Question

Prove that angle bisector of any angle of a triangle and perpendicular bisector of the opposite side if intersect, they will intersect on the circumcircle of the triangle.

Answer 1

Proof of the statement:

Consider the triangle $∆ABC$

We have to prove that the angle bisector of $\angle A$ and perpendicular bisector of $BC$ intersect on the circumcircle of $∆ABC$

Let the angle bisector of $\angle A$ intersect circumcircle of $∆ABC$ at $P$

Join $BP$ and $CP$

So, $\angle BAP=\angle BCP$ (Angles made by a chord on circumference in same segment are equal)

Since, $AP$ is a bisector of $\angle A$

$\angle BAP=\angle PAC$

$\angle A=\angle BAP+\angle PAC$

So, $\angle BAP=\angle BCP=\frac{1}{2}\angle A$ ……..(i)

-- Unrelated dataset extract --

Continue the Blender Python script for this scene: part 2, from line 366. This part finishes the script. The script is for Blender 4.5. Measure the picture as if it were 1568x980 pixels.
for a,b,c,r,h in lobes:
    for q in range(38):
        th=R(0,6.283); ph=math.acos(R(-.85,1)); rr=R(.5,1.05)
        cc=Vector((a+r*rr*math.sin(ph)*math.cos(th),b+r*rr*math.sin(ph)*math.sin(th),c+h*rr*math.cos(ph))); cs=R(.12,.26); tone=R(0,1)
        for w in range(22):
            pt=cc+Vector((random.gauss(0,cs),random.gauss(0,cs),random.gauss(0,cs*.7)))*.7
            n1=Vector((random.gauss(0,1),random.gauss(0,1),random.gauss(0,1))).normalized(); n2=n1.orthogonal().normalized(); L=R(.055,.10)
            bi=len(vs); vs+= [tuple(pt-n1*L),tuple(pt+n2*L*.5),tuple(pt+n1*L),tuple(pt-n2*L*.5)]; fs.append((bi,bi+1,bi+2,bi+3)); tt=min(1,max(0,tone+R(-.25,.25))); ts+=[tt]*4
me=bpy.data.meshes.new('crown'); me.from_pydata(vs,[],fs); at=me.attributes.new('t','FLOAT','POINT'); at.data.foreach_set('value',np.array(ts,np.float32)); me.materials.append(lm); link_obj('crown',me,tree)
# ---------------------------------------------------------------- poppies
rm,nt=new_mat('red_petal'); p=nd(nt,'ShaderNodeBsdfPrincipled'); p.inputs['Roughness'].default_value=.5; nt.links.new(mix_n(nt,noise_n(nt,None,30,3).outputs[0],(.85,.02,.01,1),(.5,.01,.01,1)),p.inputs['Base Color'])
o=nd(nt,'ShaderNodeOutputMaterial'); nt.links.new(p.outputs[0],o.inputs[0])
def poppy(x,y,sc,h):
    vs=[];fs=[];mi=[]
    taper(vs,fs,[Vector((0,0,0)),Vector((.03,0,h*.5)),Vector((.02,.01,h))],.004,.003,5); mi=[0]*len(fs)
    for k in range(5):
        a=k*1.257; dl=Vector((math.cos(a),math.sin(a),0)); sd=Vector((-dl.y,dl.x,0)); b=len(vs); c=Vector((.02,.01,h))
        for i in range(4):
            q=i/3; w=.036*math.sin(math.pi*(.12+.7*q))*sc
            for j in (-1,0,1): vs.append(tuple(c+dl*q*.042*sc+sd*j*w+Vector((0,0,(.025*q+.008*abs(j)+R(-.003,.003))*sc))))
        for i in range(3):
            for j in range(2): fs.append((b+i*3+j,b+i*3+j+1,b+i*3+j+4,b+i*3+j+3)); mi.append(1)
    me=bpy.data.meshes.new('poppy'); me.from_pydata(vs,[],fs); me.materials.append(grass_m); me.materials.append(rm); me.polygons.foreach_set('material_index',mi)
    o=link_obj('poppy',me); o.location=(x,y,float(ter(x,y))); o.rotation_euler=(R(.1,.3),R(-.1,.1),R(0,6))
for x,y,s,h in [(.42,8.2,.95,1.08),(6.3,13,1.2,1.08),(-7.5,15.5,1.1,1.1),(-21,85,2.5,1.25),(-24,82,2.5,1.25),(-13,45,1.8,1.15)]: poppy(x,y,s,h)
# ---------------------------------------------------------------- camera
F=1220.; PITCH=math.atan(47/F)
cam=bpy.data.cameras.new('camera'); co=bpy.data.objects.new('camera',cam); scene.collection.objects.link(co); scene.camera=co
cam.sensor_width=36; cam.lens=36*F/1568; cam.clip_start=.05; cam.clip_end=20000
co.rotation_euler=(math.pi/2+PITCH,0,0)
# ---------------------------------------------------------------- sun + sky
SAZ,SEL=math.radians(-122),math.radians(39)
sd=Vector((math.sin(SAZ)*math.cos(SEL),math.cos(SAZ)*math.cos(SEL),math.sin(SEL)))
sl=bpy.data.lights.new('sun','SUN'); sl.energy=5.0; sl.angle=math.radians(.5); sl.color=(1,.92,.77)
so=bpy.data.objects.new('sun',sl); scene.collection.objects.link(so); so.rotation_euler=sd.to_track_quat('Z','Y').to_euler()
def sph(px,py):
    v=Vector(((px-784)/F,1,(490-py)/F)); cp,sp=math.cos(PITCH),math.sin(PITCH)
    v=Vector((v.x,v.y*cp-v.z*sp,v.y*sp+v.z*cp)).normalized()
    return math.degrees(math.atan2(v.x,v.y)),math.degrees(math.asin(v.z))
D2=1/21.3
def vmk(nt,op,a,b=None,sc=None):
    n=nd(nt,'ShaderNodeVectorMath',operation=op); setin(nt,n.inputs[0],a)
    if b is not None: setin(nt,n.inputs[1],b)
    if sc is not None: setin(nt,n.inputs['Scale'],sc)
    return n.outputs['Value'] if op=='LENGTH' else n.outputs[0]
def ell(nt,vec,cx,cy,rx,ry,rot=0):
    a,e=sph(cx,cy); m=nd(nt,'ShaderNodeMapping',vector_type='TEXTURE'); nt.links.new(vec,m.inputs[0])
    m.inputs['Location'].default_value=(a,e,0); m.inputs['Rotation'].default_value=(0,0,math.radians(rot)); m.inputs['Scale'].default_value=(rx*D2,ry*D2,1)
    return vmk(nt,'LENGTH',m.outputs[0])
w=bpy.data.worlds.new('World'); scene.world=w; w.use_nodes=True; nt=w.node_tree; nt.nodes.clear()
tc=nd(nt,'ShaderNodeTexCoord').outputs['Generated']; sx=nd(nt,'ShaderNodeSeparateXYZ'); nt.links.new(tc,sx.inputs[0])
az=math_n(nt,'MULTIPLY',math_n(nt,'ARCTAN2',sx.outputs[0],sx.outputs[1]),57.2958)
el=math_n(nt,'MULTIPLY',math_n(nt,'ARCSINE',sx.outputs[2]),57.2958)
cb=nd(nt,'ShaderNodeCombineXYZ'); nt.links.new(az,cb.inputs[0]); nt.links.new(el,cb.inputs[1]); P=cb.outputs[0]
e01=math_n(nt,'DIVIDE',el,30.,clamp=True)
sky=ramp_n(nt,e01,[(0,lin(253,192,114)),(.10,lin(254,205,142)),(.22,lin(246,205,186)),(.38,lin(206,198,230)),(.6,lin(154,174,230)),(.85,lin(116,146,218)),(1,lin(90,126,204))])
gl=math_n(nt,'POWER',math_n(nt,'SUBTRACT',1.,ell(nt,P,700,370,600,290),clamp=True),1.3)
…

Similarly $\angle PAC=\angle PBC=\frac{1}{2}\angle A$ …….(ii)

From (i) and (ii)

$\angle BCP=\angle PBC$

In $∆BPC$

$\angle BCP=\angle PBC$

So, $BP=CP$ (Opposite sides of equal angles are equal in a triangle)

Now, perpendicular bisector of side $BC$ of triangle $∆BPC$ will pass via vertex $P$,

Because $∆BPC$ is an isosceles triangle.

Therefore, angle bisector of $\angle A$ and perpendicular bisector of $BC$ intersect on the circumcircle of $∆ABC$.

Hence,it is proved that angle bisector of any angle of a triangle and perpendicular bisector of the opposite side if intersect, they will intersect on the circumcircle of the triangle.